Obviously, as the Midrash (Tanhuma Yashan 6) relates, Jacob used all means to protect himself and his family from a fatal attack by Esau and his entourage. Yet had Esau really intended to murder Esau, he would have been unlikely to succumb to flattery – even in the form of presents. He was not short of worldly goods – as he said to Easu – “I have plenty” (33:9). Indeed, Jacob’s attempts to appease him would have been counterproductive. His anger over Jacob’s having deprived him of the birthright and the blessings would have been compounded by Jacob’s insulting his intelligence in this way – in the same spirit as Chaim felt patronized by Uncle Shloymie.

This difficulty may be resolved as follows. Jacob’s behavior was not flattery, but genuine. For Esau did have positive qualities. The Torah he relates that while Jacob was a ‘simple man who lived in tents’, Esau was ‘a hunter, a man of the field’ (25:27) – a person who took care that there would be good food in the household, and he used his skills to provide for his father Isaac in his old age. Indeed the Talmud in Hullin brings the tradition that Esau could use a bow and arrow with such accuracy that he could slaughter birds in flight. In this way, Esau was Jacob’s master.

So Jacob was not flattering Esau – he did not condone any of his previous behavior. He spoke in the same sprit of Uncle Shloymie when he thanked Chaim for doing him a favor – he gracefully acknowledged his thanks to him. By calling him ‘my master’, Jacob was giving credit to Esau for having used some of his talents for good in a positive way that he himself had not. As Ben Franklin put it: “Every man is my master and in some way I can learn from him”. And thus Esau respected Jacob’s honesty and genuine respect and thus became more kindly disposed to him…

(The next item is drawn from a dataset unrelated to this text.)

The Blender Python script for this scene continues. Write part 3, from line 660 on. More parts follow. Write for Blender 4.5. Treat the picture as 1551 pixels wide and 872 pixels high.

As a footnote, Aryeh Ben David (source below) quotes the Mezericher Maggid’s saying that even from a thief we can learn many valuable principles for life:

  1. A thief will work even at night.
  2. If he does not finish what he has set out to do in one night, he devotes the next night to it. He never gives up.
  3. He will work under the most difficult conditions, enduring cold, rain, and physical hardships.
  4. He is devoted to his trade and he would not give it up for any other.

On a more positive note, the Maggid added that one may also learn priceless lessons from the smallest, most simple of children:

  1. They are often happy for no particular reason.
  2. They are never idle – even for a moment.
  3. If they want something, they demand it vigorously until they get it.

Several ideas for the above came from Ben David, A., Around the Shabbat table (2000), pp.60-63.